## What is being asked
Give only the number of lines that hold the word "scene".

## Source material
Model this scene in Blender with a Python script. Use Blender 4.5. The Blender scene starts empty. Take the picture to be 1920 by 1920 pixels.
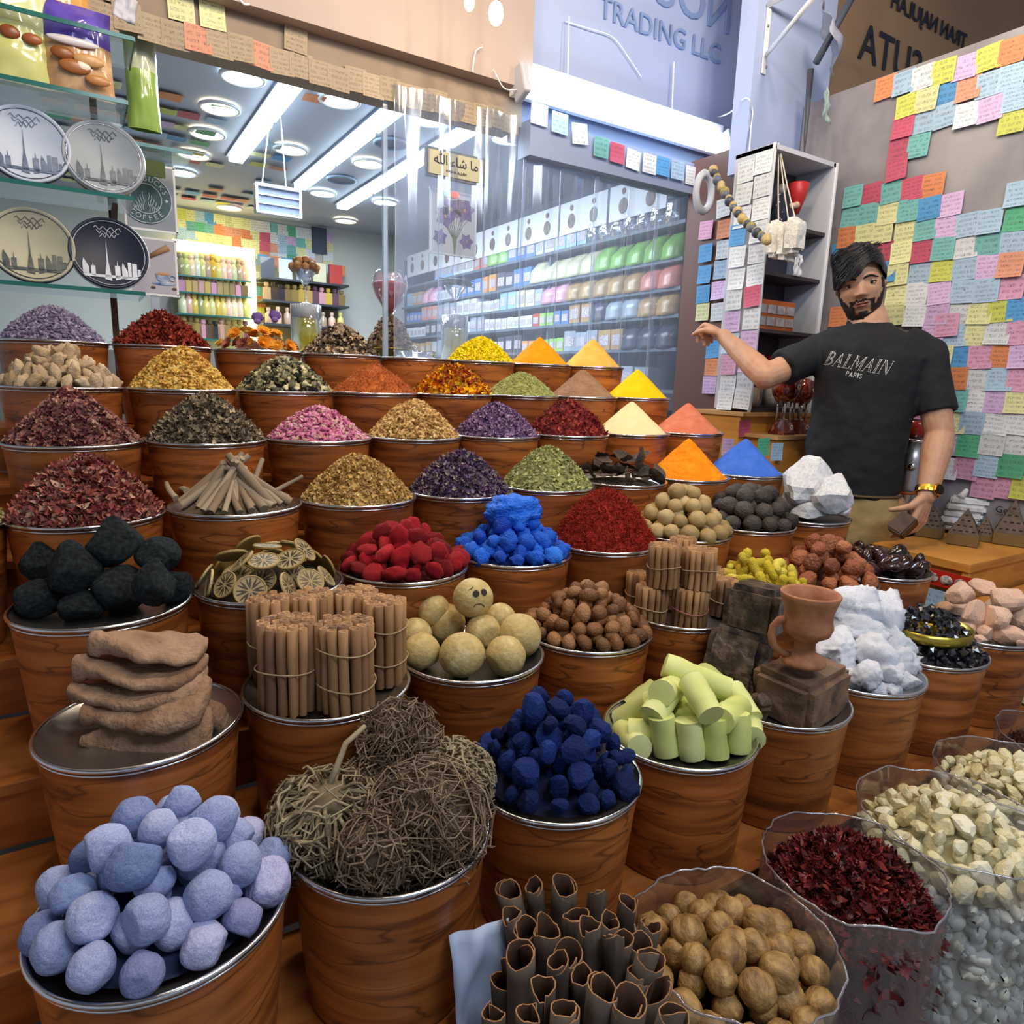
import bpy, bmesh, math, random
import numpy as np
from mathutils import Vector, Matrix, noise, Euler
PI = math.pi
random.seed(7)
S = bpy.context.scene
COL = S.collection
# ------------------------------------------------------------------ camera
CF = 1272.6
CR = np.array([[0.8479049960514722, -0.5291917943856307, 0.031830212469748556],
               [-0.074019837482414, -0.17762391818911272, -0.9813107598239328],
               [0.5249554088968224, 0.8297022287797374, -0.18977889826823807]])
CH = 1.32
cd = bpy.data.cameras.new('camera'); cam = bpy.data.objects.new('camera', cd); COL.objects.link(cam)
cd.sensor_fit = 'HORIZONTAL'; cd.sensor_width = 36.0; cd.lens = CF / 1920 * 36.0
cd.clip_start = 0.02; cd.clip_end = 60
r3 = Matrix((CR[0], -CR[1], -CR[2])).transposed()
cam.matrix_world = Matrix.Translation((0, 0, CH)) @ r3.to_4x4()
S.camera = cam
# ------------------------------------------------------------------ world, light, exposure
W = bpy.data.worlds.new('world'); S.world = W; W.use_nodes = True
W.node_tree.nodes['Background'].inputs[0].default_value = (0.62, 0.68, 0.80, 1)
W.node_tree.nodes['Background'].inputs[1].default_value = 0.36
S.view_settings.view_transform = 'Standard'; S.view_settings.look = 'None'
S.view_settings.exposure = 0.38; S.view_settings.gamma = 1.0; S.view_settings.use_curve_mapping = False
S.cycles.max_bounces = 7; S.cycles.diffuse_bounces = 3; S.cycles.glossy_bounces = 3
S.cycles.transmission_bounces = 5; S.cycles.transparent_max_bounces = 20
S.cycles.caustics_reflective = False; S.cycles.caustics_refractive = False
S.cycles.sample_clamp_indirect = 4.0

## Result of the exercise
2